## Start
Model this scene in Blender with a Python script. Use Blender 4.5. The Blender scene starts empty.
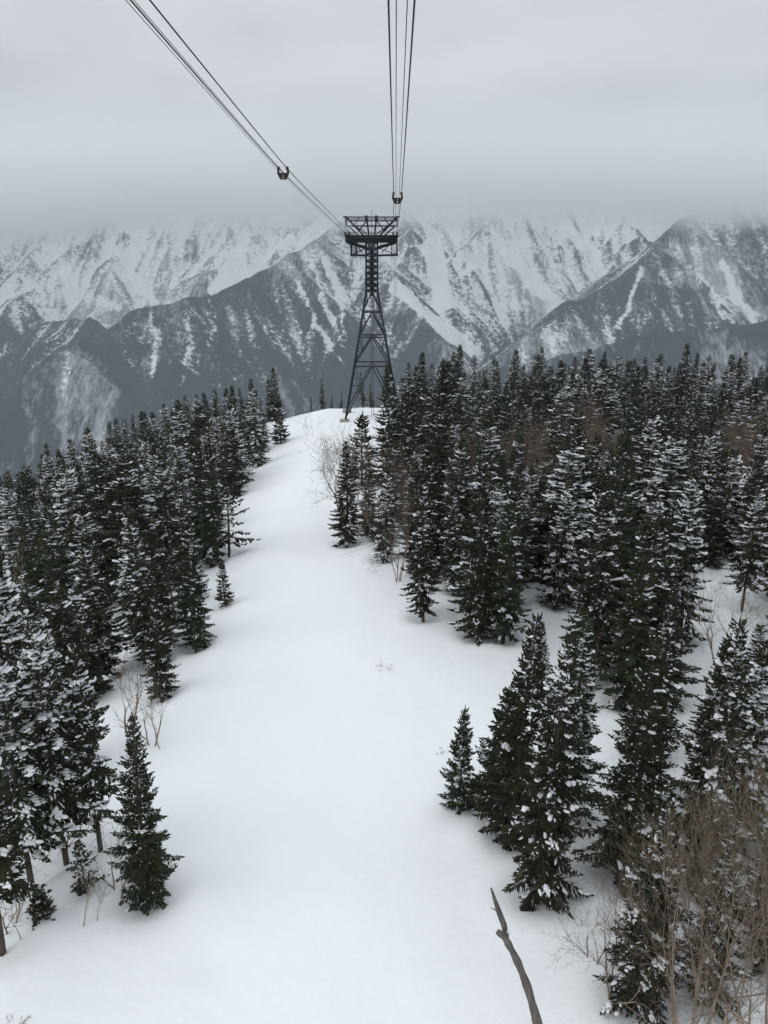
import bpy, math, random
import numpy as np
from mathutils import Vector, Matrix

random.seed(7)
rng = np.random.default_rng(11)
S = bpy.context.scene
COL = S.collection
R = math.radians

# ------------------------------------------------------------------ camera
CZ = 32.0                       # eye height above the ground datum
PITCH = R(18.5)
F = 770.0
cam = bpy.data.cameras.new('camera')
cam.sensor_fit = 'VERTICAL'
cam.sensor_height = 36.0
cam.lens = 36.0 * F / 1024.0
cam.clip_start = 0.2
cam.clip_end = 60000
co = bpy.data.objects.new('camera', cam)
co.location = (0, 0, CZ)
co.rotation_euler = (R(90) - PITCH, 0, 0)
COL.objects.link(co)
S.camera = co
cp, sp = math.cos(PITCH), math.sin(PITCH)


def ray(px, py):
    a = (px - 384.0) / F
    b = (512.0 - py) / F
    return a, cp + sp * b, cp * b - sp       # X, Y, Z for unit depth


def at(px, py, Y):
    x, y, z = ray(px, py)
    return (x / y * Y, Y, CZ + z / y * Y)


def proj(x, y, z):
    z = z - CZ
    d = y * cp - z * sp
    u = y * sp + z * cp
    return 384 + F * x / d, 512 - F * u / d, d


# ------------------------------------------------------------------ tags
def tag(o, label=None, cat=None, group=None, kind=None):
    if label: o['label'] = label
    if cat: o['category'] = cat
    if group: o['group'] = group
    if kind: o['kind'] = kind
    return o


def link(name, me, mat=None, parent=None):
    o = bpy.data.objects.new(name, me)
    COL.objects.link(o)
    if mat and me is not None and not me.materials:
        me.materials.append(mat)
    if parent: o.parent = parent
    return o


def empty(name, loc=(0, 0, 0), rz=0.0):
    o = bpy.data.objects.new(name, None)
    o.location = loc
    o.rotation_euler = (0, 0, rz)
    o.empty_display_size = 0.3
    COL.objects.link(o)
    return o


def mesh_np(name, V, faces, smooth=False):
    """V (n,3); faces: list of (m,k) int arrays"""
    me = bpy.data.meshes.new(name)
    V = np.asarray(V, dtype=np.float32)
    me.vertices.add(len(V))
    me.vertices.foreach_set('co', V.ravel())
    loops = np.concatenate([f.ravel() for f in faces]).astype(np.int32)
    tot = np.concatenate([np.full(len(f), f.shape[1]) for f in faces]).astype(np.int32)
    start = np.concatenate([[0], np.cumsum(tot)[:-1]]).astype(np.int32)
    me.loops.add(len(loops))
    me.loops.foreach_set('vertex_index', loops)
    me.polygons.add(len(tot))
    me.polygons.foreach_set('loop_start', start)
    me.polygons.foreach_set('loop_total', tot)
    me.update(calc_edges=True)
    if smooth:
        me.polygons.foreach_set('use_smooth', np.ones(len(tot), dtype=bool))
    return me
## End
## Start
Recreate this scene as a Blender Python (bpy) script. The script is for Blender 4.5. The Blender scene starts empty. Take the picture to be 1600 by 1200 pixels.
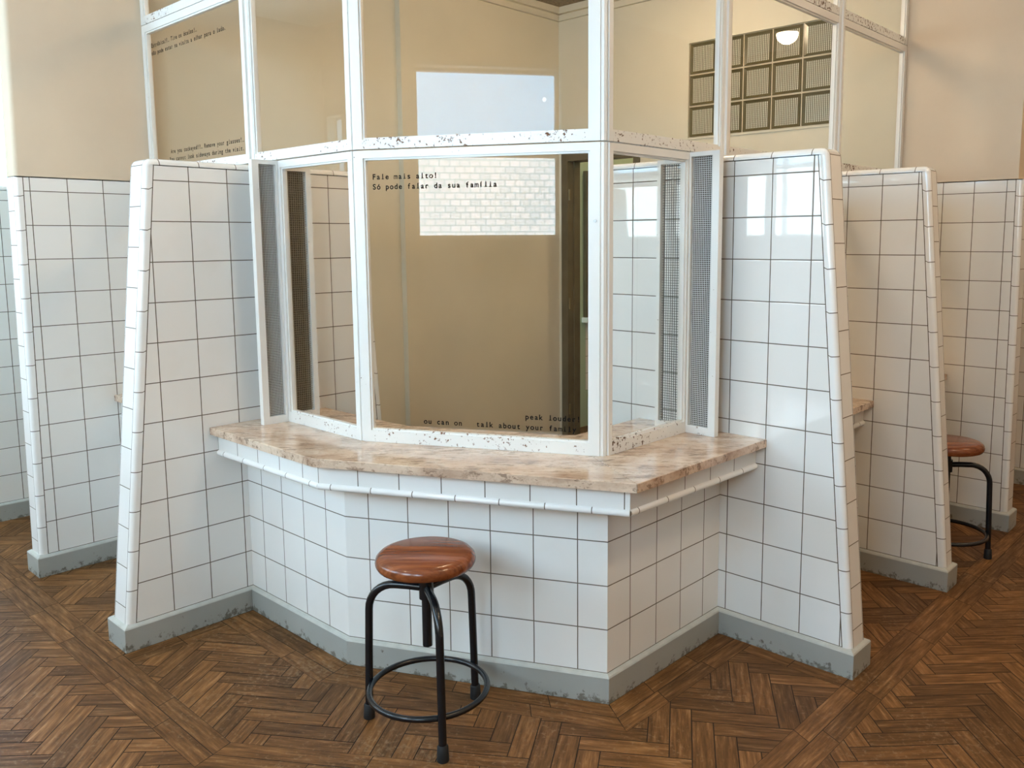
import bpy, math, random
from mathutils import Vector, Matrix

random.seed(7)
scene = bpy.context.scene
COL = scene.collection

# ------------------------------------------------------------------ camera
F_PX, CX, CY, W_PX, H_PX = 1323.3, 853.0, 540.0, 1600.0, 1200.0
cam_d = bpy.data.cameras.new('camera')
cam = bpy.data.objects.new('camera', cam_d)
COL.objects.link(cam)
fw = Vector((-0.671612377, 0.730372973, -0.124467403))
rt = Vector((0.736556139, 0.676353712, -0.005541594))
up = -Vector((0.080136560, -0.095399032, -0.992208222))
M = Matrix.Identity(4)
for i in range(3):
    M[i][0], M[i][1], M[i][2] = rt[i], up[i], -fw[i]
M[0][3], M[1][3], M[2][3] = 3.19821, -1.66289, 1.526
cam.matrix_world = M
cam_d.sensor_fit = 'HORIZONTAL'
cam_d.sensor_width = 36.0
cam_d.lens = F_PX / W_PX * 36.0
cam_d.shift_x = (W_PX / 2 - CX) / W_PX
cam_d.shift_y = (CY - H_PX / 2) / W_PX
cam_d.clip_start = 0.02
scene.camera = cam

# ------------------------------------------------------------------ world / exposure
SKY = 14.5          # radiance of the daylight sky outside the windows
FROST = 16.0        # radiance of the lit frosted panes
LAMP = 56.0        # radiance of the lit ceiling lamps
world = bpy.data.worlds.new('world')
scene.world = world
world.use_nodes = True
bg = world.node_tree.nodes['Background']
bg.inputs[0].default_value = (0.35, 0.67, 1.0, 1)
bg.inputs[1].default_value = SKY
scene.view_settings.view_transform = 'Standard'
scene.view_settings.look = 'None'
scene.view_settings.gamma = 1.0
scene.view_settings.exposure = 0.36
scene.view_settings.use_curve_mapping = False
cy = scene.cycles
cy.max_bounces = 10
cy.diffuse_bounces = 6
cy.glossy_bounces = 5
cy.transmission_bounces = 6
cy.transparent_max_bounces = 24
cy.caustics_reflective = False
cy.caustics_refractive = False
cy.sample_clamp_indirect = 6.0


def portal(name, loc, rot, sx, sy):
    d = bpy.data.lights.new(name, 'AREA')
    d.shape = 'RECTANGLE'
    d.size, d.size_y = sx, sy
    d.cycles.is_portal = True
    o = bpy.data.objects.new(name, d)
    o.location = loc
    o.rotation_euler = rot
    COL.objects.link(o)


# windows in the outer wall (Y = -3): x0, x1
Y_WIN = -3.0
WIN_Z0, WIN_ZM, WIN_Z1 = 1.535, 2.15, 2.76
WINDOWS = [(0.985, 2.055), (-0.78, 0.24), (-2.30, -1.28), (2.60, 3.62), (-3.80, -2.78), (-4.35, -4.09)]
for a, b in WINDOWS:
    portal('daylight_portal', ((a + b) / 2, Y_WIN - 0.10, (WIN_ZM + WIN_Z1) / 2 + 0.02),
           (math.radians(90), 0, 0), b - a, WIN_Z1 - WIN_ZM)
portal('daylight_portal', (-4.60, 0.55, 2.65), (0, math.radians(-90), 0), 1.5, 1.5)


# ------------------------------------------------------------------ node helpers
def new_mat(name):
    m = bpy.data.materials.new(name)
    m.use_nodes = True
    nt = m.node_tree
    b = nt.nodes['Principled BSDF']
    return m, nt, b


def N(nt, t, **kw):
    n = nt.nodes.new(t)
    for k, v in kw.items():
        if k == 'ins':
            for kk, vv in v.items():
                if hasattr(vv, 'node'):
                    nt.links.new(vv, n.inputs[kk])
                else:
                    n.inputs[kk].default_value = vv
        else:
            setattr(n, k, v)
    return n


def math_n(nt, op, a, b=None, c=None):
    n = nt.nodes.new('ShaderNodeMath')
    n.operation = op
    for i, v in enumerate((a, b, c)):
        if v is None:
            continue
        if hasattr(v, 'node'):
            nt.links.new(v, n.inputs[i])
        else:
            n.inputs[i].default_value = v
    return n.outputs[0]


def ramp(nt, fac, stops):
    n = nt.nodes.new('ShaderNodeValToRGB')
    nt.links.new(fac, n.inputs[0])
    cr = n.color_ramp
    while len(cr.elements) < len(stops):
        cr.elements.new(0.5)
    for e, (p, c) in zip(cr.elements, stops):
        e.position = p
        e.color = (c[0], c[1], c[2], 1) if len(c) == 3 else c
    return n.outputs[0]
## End
## Start
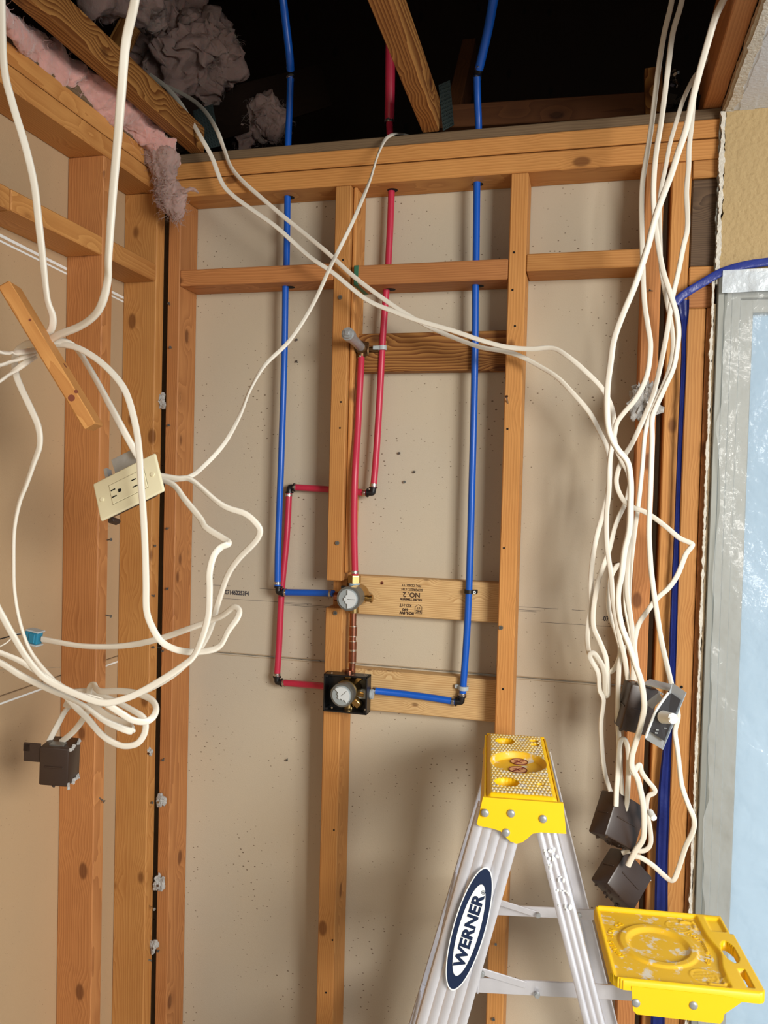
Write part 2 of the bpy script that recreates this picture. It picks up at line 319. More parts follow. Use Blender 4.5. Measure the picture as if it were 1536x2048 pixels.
## End
- Job -
Quote exactly what appears from the line containing "Recreate this scene" through the line containing "COL = scene.collection", both included, except for the pictures, and nothing more.

- Answer to the task -
Recreate this scene as a Blender Python (bpy) script. The script is for Blender 4.5. The Blender scene starts empty. Take the picture to be 1600 by 1200 pixels.
import bpy, math, random
from mathutils import Vector, Matrix

random.seed(7)
scene = bpy.context.scene
COL = scene.collection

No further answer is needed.